Music review: Broken Bells at the 9:30 club

CHIMING IN: James Mercer on guitar and Brian "Danger Mouse" Burton, here on keyboards, led a mostly low-key Broken Bells at the 9:30 club Monday night.
CHIMING IN: James Mercer on guitar and Brian "Danger Mouse" Burton, here on keyboards, led a mostly low-key Broken Bells at the 9:30 club Monday night. (Kyle Gustafson For The Washington Post)
Wednesday, June 9, 2010

Composer/DJ/producer Brian "Danger Mouse" Burton has likened himself to a film director. His various collaborators -- soul "sanger" Cee-Lo Green, the other half (or perhaps the remaining one-third) of Gnarls Barkley; or James Mercer, moonlighting frontman of indie quirksters the Shins, who is Burton's partner in Broken Bells -- are, the Mouse has said, his actors, contributing to the music in significant ways but ultimately submitting to Burton's governing vision. This, after all, is the guy who made his name with an unauthorized release that crossbred the Beatles' "White Album" and Jay-Z's "Black Album," with thrilling and hilarious results. So it's safe to assume he's a big-picture guy.

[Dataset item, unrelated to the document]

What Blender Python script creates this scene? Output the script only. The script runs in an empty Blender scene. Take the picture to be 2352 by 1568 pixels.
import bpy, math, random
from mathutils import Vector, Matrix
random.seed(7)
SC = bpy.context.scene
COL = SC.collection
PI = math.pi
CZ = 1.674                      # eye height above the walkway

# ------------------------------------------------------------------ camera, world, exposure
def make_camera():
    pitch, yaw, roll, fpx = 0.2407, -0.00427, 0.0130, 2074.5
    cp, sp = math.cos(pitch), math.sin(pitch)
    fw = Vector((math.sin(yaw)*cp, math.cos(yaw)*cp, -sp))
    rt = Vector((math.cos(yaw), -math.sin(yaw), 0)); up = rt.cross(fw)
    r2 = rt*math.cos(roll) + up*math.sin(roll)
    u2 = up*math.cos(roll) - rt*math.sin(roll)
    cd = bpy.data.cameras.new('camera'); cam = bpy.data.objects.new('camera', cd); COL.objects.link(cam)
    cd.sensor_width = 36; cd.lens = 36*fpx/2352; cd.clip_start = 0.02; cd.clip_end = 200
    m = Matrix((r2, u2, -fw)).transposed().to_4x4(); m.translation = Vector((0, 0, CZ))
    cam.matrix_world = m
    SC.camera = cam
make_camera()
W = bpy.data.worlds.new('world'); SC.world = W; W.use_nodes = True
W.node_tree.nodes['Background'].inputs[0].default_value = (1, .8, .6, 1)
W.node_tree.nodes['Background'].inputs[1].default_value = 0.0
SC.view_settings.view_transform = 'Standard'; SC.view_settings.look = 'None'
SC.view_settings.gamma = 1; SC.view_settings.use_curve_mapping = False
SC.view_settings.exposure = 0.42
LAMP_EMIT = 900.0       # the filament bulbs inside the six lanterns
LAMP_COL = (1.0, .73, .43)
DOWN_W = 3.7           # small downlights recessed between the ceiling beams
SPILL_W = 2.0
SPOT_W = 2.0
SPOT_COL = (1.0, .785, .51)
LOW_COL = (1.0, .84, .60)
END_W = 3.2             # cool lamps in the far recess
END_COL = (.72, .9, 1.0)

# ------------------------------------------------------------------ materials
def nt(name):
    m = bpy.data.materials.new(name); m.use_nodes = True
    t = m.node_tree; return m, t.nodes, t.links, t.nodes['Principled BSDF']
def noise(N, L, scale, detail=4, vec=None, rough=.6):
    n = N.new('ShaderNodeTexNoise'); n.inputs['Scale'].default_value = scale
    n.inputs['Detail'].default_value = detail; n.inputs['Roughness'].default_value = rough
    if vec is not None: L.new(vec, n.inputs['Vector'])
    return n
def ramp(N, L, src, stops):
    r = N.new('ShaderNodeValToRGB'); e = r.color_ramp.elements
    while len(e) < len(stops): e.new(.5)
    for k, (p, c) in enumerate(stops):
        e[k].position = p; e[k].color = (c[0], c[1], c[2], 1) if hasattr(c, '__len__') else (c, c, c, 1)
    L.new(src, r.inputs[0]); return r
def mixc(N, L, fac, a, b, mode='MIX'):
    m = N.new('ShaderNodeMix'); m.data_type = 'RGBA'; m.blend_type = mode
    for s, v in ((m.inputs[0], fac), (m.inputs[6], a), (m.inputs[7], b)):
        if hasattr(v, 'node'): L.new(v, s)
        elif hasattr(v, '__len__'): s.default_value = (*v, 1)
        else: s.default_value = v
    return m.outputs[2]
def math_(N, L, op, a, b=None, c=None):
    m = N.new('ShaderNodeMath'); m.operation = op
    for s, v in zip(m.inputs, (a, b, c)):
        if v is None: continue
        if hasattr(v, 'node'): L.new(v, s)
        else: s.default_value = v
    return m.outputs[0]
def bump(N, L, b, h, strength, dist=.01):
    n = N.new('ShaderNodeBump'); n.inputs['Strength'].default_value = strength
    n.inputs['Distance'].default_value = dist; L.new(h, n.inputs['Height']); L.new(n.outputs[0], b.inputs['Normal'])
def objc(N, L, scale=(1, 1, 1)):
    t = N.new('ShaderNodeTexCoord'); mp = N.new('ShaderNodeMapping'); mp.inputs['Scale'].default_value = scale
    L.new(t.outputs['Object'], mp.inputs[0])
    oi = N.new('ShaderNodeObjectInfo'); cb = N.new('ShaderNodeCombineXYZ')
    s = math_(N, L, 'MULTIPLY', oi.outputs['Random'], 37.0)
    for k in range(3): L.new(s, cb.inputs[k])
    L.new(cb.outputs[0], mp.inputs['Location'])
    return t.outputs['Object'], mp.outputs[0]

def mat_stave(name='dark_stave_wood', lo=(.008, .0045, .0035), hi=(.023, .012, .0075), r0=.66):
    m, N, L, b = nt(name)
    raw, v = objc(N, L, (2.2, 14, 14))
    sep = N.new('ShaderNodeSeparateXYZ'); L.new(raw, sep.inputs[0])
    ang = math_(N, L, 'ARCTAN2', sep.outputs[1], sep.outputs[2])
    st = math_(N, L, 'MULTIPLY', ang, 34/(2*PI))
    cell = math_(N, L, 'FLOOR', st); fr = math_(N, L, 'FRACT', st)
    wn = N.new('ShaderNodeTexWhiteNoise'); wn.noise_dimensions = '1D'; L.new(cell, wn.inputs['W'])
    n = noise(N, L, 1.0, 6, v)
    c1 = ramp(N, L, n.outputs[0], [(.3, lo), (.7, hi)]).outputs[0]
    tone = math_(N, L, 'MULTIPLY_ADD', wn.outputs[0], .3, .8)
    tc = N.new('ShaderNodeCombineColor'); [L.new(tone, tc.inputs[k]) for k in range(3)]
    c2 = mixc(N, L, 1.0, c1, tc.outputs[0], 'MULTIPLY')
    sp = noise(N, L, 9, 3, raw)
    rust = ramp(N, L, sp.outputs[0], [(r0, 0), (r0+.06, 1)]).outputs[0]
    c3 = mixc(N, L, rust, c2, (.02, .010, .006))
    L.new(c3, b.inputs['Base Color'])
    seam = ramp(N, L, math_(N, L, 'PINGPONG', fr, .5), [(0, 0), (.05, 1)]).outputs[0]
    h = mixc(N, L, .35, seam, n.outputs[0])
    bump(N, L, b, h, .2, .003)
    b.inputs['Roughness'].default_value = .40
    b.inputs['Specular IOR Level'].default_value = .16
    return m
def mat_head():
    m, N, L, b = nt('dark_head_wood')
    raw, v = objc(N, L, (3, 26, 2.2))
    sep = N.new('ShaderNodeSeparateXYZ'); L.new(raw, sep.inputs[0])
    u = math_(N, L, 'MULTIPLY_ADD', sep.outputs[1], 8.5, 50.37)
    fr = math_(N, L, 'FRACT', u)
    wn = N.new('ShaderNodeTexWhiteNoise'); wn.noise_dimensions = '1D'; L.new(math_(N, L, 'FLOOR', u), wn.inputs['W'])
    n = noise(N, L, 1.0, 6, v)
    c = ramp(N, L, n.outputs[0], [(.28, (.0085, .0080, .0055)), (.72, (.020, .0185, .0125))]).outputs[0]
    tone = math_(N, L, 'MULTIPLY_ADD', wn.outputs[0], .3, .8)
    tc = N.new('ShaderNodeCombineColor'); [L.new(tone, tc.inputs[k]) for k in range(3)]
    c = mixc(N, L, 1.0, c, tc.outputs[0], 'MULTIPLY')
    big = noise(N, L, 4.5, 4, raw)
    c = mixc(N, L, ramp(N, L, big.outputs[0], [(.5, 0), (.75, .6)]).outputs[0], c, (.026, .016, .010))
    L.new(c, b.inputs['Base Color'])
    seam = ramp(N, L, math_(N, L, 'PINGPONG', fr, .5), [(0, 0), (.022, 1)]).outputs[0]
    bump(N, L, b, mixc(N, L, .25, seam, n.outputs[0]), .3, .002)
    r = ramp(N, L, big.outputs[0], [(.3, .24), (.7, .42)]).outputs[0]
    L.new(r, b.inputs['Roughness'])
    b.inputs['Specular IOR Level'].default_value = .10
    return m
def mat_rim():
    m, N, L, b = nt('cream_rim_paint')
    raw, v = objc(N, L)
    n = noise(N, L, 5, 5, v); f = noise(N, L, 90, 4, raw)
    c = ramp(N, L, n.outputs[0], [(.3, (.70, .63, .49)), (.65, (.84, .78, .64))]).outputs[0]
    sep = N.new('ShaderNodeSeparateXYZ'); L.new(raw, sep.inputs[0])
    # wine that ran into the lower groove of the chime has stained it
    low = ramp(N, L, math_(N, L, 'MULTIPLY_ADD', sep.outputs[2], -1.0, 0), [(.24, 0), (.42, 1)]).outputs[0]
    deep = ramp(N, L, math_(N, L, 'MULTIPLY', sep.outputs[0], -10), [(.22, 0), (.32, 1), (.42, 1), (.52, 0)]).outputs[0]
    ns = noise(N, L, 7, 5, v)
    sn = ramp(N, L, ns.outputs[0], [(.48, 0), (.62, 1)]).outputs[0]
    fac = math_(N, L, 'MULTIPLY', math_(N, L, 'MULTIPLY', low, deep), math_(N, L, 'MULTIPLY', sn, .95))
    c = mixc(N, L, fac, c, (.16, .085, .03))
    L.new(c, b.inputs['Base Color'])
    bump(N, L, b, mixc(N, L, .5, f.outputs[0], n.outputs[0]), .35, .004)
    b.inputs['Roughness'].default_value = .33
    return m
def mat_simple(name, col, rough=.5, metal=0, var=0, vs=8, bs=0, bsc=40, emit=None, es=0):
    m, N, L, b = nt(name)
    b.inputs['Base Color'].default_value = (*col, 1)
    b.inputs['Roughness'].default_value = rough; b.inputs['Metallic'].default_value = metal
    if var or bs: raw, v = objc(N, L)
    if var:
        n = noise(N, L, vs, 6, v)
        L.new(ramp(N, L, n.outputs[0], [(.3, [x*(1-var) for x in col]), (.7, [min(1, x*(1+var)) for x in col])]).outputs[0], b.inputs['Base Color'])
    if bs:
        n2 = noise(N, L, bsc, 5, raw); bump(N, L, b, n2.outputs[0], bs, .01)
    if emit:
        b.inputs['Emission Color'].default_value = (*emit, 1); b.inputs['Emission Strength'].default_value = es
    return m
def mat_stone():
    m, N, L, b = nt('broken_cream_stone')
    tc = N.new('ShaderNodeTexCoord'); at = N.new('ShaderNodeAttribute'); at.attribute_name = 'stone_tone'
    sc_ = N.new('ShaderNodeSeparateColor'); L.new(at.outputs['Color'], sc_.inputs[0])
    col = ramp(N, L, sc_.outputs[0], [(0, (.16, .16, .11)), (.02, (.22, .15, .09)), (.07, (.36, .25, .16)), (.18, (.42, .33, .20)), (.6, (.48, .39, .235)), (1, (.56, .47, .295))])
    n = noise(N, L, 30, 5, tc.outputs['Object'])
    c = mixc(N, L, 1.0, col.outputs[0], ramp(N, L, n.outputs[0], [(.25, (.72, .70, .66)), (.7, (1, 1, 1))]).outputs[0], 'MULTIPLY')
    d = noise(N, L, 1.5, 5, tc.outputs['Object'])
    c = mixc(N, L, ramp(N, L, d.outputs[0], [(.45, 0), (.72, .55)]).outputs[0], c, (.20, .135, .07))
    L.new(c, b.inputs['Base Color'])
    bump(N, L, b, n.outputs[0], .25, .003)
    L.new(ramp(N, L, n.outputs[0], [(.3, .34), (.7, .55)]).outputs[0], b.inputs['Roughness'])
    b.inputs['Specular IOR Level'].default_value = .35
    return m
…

Mercer was the leading man of the seven-piece stage incarnation of Broken Bells that brought its ethereal but tightly structured dream-pop to a sold-out 9:30 club Monday night. Burton hopped among drums, guitar and keyboards but mostly looked like he'd just as soon be behind the camera. Mercer's newly emboldened falsetto imbued what are surprisingly conventional pop songs with an anxious, dislocated quality that occasionally recalled the early Talking Heads, minus the impish humor. Absent, too, was any trace of the gonzo theatricality of Gnarls Barkley's stage presentation.

The gig was a subdued, slow-burning affair that occasionally generated some friction when it came round to the tunes with the bigmouth choruses: the buoyant groove of "The Ghost Inside," the hypnotic rocker "The Mall and Misery."

Seeing these songs performed revealed little of the art or the artists, though it was fun to hear them sweeten their 70-minute set with a pair of oldies, Tommy James and the Shondells' "Crimson and Clover" and Smokey Robinson's still-aching "You Really Got a Hold on Me." Only a dazzling futurist like Burton could make covering a Motown standard seem like a radical move.